News 24th May, 2024

Americas Market Update 24 May 2024

Los Angeles
New York
Zona Comun

Bunker prices in Americas ports have mostly dropped with Brent, and bad weather could trigger another bunker suspension in Zona Comun.

PHOTO: Oil refinery in Texas City, Texas, located just south of Houston on Galveston Bay. Getty Images

Changes on the day to 08.00 CDT (13.00 GMT) today:

  • VLSFO prices down in New York and Balboa ($20/mt), Houston ($18/mt), Los Angeles and Zona Comun ($14/mt)
  • LSMGO prices down in New York ($25/mt), Balboa ($23/mt), Los Angeles ($16/mt) and Houston ($14/mt)
  • HSFO prices down in New York ($16/mt), Balboa ($15/mt), Los Angeles and Houston ($10/mt)

Houston has seen a substantial rise in the number of stems fixed this week. Between last Friday and so far today, around nine stems have been recorded by ENGINE, almost a double from five stems fixed over the same period last week. Out of the nine stems, five stems have been for VLSFO, three for LSMGO and one HSFO.

LSMGO and VLSFO availability is good in Houston, with most suppliers able to deliver stems with a lead time of 3-5 days.

New York’s LSMGO price has dropped more than Houston’s LSMGO price in the past day, narrowing its LSMGO price premium over Houston's from $39/mt yesterday, to $28/mt now.

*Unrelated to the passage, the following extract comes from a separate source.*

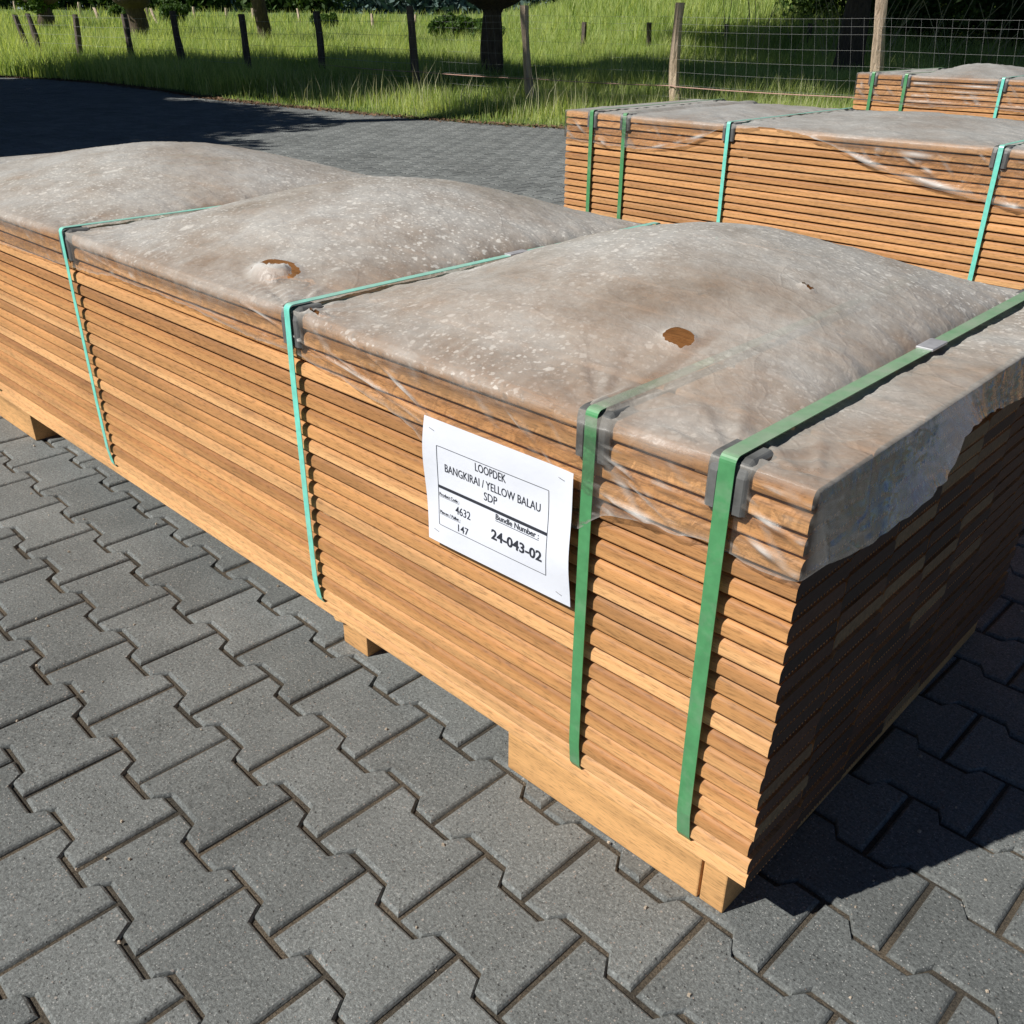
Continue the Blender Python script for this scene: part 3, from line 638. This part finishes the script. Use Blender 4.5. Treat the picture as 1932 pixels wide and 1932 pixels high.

Currently, bunker operations are proceeding normally in Zona Comun. However, the area is expected to experience strong gale-force wind over the weekend, which can make barge deliveries difficult there. The weather is forecast to stay rough next week as well, which could cause prolonged delays and disruptions, a source says.


The front-month ICE Brent contract lost $1.57/bbl on the day, to trade at $81.14/bbl at 08.00 CDT (13.00 GMT) today.

Upward pressure:

Currently, the oil market’s attention is on the Organization of the Petroleum Exporting Countries and its allies (OPEC+).

“The key issue that currently moves [Brent] oil prices is whether or not OPEC will extend production cuts into 2025,” Price Futures Group’s senior market analyst Phil Flynn remarked.

The coalition is expected to convene in the first week of June to decide whether an extension of the ongoing 2.2 million b/d voluntary production cut is required in the second half of this year.

“There’s no doubt about the commitment by OPEC plus to continue along the path that they are on,” Flynn said.

Downward pressure:

Brent futures moved lower for the fourth consecutive day amid demand growth concerns in the world’s leading crude oil-consuming country, the US.

“Ongoing market recalibration of expectations over the US Federal Reserve’s monetary policy through the rest of this year remains centre-stage for the oil complex,” VANDA Insights’ founder and analyst Vandana Hari said.

Minutes from the US Federal Reserve’s (Fed) latest Federal Open Market Committee (FOMC) meeting showed that sticky inflation remained the US central bank’s biggest concern.

“The Fed Minutes were a buzz kill for smoking hot commodities after it said that some Fed officials might be willing to raise interest [rates], if need be,” Flynn said.

The Fed’s bearish remarks dampened the oil market’s expectation of a steady demand growth this year as it could delay interest rate cuts.